Pellicole che hanno avuto largo consenso, specialmente negli anni ’70 e che hanno sollevato, però molte polemiche specie da parte degli “opportunisti” che si vendono al potere appoggiando qualunque idea per reazionaria che sia, pur di ricavarne vantaggio politico. Ha posto come esempio Benito Mussolini che da proletario, rivoluzionario e socialista, pur di raggiungere e mantenere il potere si è venduto al Vaticano siglando i Patti Lateranensi.

Alla fine dell’incontro si è intrattenuto con ammiratori ed ha rilasciato un’intervista alla Televisione Cubana, dichiarando di avere l’opportunità di tornare a Cuba, pur non essendo più tanto giovane...Nelle manifestazioni collaterali c’è una retrospettiva delle sue opere divisa in due parti.
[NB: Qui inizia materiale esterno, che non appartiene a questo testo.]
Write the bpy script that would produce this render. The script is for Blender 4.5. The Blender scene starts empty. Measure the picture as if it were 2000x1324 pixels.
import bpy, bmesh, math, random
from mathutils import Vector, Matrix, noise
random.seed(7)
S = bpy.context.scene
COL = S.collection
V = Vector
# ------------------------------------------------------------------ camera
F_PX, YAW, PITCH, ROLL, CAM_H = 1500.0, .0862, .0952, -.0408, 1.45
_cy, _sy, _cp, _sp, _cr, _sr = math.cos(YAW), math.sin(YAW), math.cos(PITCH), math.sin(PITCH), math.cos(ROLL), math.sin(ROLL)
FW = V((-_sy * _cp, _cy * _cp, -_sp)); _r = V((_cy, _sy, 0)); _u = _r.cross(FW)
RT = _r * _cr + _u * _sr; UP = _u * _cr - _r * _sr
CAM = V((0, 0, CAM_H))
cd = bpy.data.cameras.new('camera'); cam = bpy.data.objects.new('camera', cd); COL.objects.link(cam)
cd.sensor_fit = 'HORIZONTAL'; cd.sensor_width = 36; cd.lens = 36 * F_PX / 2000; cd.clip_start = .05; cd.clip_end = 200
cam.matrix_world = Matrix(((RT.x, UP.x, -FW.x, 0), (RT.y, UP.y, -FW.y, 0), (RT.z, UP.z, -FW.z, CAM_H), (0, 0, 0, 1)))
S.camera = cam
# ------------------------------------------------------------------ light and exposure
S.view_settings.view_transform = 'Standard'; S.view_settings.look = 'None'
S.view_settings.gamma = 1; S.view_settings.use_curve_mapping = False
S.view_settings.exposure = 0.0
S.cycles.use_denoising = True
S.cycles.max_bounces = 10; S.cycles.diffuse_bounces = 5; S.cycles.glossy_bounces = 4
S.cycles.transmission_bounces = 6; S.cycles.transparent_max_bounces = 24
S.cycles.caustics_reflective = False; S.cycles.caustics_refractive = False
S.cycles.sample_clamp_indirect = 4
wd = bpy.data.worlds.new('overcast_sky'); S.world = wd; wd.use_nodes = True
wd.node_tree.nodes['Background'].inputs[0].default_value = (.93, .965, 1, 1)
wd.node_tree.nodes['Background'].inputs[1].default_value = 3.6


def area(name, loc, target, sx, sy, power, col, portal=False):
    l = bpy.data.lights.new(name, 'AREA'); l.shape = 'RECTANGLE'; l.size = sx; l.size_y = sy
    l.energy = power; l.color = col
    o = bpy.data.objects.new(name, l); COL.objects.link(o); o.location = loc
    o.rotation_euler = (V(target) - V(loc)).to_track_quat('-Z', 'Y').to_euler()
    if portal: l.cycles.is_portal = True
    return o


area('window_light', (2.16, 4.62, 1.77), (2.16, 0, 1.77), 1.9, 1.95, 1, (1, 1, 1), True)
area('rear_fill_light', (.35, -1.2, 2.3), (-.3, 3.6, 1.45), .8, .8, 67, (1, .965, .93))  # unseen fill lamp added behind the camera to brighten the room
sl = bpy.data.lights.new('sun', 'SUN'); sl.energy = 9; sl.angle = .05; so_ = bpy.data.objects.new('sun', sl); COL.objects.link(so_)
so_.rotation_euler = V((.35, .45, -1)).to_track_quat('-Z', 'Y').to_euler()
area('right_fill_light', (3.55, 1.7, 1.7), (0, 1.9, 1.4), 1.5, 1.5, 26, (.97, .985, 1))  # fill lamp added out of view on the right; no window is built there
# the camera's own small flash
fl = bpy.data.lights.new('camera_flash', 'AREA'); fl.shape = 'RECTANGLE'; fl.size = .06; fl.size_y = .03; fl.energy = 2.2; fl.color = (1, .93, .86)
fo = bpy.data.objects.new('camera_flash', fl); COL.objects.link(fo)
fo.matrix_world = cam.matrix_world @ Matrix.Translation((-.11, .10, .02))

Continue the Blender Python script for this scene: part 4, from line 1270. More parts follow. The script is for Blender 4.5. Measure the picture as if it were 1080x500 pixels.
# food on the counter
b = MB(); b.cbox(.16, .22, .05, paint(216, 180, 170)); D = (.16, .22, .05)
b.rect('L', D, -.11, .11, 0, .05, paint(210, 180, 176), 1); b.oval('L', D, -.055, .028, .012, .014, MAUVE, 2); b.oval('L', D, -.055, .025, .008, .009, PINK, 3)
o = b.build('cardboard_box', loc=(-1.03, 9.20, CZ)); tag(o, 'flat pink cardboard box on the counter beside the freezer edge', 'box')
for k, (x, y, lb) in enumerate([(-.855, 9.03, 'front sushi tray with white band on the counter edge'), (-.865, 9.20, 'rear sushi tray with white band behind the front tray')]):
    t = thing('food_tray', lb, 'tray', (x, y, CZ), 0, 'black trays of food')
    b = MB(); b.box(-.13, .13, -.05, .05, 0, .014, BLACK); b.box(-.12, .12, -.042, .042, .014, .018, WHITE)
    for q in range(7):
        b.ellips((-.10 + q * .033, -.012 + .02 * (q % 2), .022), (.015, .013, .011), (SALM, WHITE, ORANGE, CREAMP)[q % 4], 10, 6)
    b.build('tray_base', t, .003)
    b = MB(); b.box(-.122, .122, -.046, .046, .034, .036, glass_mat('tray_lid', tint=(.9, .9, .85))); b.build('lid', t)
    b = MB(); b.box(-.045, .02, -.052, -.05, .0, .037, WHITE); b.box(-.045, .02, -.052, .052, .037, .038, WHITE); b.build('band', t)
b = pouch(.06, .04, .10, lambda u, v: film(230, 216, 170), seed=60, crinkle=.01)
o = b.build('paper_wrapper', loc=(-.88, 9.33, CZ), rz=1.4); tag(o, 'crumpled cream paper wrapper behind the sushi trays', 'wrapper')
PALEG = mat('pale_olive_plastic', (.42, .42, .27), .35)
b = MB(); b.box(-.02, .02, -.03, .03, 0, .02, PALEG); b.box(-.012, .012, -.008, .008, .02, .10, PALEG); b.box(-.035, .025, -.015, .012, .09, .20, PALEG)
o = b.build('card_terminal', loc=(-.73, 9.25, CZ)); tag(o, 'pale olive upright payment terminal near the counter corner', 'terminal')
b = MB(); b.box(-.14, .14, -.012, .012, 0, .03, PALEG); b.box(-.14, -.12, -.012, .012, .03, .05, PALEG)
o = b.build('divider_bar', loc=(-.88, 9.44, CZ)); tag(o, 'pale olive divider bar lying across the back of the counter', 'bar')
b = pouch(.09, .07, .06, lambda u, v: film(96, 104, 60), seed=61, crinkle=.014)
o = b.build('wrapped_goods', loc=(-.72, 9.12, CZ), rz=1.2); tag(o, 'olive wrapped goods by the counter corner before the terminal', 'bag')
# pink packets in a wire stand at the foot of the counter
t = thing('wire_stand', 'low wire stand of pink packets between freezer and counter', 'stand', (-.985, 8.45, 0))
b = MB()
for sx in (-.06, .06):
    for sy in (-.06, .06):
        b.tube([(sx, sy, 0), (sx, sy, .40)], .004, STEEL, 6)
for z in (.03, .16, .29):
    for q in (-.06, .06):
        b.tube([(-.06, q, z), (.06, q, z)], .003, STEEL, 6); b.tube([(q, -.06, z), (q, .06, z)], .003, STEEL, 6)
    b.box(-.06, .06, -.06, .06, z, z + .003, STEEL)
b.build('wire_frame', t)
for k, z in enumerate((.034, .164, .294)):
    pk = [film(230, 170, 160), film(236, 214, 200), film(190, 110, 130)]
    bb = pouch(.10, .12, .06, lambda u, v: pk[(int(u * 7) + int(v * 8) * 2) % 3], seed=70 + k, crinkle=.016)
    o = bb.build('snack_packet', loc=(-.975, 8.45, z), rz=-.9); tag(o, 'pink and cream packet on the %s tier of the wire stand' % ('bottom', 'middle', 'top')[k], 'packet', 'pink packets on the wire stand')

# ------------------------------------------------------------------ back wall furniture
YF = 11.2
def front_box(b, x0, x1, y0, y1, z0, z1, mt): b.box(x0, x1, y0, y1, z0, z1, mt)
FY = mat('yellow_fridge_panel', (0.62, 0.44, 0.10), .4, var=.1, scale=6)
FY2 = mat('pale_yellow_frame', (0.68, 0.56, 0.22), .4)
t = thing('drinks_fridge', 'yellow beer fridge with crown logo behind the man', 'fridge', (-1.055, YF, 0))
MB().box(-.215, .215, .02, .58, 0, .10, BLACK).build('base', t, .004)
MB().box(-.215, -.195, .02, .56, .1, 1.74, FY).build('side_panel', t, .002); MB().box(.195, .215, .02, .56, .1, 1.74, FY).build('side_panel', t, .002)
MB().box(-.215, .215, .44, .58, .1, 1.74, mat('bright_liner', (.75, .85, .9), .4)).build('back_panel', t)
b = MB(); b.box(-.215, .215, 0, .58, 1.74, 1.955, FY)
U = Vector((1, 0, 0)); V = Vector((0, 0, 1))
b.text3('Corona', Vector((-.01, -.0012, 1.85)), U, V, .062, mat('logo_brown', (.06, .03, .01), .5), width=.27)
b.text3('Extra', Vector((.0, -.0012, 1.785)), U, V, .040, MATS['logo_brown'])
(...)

Ha consigliato vivamente il pubblico cubano di non perdere “il diavolo in corpo”.









domenica 6 dicembre 2015

Hotel Nacional, sede storica del Festival, un tuffo nel passato

Esposizione "I fantasmi", di Chiara Rapaccini

Al Centro Culturale Fresa y Chocolate si è inaugurata la mostra “I fantasmi” di Chiara Rapaccini, la compagna di un lungo tratto di vita di uno dei più grandi registi italiani: Mario Monicelli.






Chiara ci ha raccontato la sua vita avventurosa a lato di un uomo non facile, ma con momenti di assoluta dolcezza. Una persona tanto assorta dal suo lavoro, come tutte le persone geniali che si accorgono solo ogni tanto, ma intensamente, delle persone che hanno attorno. Lei lo ha conosciuto giovanissima, facendo la comparsa nel film “Amici miei”. Nacque l’amore e trascorsero assieme il resto del tempo, fino alla scomparsa di Mario nel 2010. Racconta che seppur felice, ma molto più giovane, si sentiva un po’ schiacciata e oppressa dalla presenza ingombrante del Maestro e dei suoi “zii” che pure se non la intimidivano le facevano sentire il peso delle loro grandi personalità. Chi non lo avrebbe sentito frequentando Totò, Vittorio Gassman, Silvana Mangano, Anna Magnani, Virna Lisi, Ugo Tognazzi, Nino Manfredi, Alberto Sordi, Gian maria Volonté, tanto per citare i più celebri?

È entusiasta dell’accoglienza cubana, un Paese che Mario anni dalla non ha mai visitato. La sua mostra però. Sottolinea cento della nascita del regista ed è la decima e ultima di quest'anno del centenario. L’ha chiamata “I fantasmi” anche perché ormai non sono più presenti fisicamente. La raccolta di queste immagini è avvenuta per caso: Una sera, circa 5 anni prima della morte di Mario, guardando casualmente dalla finestra della loro casa, lo ha visto trascinare un grosso sacco verso il contenitore della spazzatura sottostante. Allora lo ha chiamato e si è offerta di farlo lei. Una volta scesa si è resa conto che il sacco conteneva centinaia di fotografie, sceneggiature originali e documenti di ogni tipo. Alla domanda: “Ma perché li vuoi buttare?” Lui rispose: “ Ma sono cose vecchie, non servono più a niente”. Riuscì a salvare il tutto e nel tempo scelse, fra le immagini scattate dai più grandi fotografi di scena delle varie epoche, alcune che le piacevano di più e le fece stampare su tela. Essendo pittrice e vignettista, ha poi arricchito le immagini con tocchi di pennello e inserimento di piccoli testi a mò di vignetta. Ne ha tratto questa mostra che porta in giro per il mondo ed espone le lenzuola distese, con le loro immagini che li rievocano come se fossero i fantasmi delle personalità in esse ritratte e per mantenersi in un dialogo aperto con loro. Non sempre questo contatto è dolce e pacato, li rimprovera anche per averla “schiacciata” con le loro personalità da giganti dello schermo e dell’immaginario collettivo. 
Grazie,Chiara per la tua presenza, disponibilità, sensibilità, dolcezza, bravura e per la mostra chi rievoca anche in noi tanti ricordi di personaggi immortali e che rimangono sempre presenti come fantasmi buoni nella nostra fantasia.